» **TASK DETAILS**:
Write out only the span of lines that begins at the line with "Recreate this scene" and ends at the line with "C = bpy.context.scene.collection". Keep both end lines, word for word.

» **GIVEN RECORDS**:
━━━━━━

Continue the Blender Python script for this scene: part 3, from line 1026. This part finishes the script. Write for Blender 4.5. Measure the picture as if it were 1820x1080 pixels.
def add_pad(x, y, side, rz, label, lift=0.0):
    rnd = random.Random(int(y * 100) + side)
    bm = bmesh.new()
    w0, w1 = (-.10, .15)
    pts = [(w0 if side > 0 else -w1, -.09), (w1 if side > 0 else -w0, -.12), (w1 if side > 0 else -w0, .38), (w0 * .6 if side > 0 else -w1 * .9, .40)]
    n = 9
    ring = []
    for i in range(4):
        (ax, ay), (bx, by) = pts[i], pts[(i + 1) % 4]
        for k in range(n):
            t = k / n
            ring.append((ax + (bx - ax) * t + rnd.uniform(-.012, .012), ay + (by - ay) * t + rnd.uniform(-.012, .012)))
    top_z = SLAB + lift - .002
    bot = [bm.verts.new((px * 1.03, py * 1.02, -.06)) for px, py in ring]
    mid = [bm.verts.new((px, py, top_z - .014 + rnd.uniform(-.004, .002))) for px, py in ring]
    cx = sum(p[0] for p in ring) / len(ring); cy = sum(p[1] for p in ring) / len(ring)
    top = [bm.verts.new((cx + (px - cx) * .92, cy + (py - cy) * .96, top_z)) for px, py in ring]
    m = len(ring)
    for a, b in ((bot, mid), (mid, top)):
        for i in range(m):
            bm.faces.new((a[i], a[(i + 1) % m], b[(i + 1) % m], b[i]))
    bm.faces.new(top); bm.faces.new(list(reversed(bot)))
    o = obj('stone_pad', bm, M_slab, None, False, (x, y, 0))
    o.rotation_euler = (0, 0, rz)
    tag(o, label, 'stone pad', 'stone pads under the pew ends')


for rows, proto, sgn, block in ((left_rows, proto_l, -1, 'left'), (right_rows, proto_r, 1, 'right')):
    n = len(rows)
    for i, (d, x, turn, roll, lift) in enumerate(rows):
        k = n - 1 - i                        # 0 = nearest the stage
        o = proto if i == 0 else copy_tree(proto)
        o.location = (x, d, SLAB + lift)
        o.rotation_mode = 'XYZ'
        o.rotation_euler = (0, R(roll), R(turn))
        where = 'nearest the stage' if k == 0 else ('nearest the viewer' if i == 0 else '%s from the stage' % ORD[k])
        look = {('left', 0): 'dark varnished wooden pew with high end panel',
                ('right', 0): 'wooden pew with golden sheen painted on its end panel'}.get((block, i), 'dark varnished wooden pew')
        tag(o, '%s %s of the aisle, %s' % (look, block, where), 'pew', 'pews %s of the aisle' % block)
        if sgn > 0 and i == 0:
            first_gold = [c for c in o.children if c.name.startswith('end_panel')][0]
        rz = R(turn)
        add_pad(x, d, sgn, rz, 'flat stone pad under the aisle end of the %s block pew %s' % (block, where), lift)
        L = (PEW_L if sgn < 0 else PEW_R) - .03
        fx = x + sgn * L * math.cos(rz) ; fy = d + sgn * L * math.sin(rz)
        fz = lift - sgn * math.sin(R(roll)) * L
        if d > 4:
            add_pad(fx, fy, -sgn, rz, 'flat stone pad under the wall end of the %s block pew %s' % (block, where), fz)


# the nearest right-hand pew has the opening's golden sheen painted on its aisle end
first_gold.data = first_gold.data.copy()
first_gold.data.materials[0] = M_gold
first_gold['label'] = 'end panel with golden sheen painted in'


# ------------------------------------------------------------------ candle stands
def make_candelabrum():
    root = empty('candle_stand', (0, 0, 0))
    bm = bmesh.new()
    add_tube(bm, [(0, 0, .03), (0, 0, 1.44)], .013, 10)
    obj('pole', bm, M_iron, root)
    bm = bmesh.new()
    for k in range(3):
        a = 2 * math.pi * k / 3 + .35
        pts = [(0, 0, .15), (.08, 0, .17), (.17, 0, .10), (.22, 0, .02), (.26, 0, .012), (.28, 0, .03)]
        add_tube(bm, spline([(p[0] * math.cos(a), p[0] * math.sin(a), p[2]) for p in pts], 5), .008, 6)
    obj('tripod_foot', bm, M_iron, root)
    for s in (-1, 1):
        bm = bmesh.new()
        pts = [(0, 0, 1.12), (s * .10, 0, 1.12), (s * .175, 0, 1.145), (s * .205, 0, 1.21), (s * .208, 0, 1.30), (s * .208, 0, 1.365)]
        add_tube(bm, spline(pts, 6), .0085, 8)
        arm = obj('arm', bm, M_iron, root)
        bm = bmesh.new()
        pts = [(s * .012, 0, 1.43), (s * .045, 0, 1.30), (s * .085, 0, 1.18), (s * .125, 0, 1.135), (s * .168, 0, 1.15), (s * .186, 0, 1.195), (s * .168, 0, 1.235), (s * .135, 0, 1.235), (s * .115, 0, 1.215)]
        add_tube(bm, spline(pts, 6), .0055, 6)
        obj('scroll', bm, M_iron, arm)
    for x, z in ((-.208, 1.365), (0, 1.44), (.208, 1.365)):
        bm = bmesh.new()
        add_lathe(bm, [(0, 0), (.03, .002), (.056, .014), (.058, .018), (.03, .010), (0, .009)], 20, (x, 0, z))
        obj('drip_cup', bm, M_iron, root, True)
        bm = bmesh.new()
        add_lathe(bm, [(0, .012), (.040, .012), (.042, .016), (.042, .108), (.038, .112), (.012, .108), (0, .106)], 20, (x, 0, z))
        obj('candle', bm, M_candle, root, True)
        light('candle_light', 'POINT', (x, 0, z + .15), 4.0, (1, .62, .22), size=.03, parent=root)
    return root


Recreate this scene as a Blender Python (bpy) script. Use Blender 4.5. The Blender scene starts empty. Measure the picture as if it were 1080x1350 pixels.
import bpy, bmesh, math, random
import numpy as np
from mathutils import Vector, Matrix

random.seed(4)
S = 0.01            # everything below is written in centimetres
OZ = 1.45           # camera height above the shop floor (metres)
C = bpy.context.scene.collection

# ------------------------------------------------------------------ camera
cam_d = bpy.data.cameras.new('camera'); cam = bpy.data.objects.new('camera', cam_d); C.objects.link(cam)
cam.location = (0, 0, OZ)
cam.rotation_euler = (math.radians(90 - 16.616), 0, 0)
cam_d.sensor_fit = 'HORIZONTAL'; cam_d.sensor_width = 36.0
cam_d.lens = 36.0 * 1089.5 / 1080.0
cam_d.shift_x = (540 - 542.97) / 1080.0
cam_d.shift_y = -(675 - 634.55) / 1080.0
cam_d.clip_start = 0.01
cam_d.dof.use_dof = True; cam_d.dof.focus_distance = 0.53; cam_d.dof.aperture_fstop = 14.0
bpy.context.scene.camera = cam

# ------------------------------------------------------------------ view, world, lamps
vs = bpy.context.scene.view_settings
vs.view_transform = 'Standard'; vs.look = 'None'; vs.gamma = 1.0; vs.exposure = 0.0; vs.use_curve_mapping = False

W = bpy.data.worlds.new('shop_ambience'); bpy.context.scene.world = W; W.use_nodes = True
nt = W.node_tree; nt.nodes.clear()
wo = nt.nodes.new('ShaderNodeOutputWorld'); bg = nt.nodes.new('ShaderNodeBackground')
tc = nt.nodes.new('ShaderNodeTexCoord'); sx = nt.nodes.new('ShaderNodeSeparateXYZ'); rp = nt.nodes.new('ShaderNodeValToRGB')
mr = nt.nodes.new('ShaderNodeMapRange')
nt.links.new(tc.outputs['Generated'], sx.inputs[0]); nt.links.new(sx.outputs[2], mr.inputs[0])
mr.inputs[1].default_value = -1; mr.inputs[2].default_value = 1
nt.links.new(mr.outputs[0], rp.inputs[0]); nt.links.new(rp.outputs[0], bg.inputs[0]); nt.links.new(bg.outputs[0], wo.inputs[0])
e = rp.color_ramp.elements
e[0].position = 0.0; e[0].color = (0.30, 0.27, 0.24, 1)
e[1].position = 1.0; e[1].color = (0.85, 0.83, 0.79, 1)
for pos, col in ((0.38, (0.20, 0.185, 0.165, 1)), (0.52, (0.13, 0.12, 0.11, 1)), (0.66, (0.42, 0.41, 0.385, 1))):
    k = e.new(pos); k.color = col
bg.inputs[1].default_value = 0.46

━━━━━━

» **REPLY TO THE EXERCISE**:
Recreate this scene as a Blender Python (bpy) script. Use Blender 4.5. The Blender scene starts empty. Measure the picture as if it were 1080x1350 pixels.
import bpy, bmesh, math, random
import numpy as np
from mathutils import Vector, Matrix

random.seed(4)
S = 0.01            # everything below is written in centimetres
OZ = 1.45           # camera height above the shop floor (metres)
C = bpy.context.scene.collection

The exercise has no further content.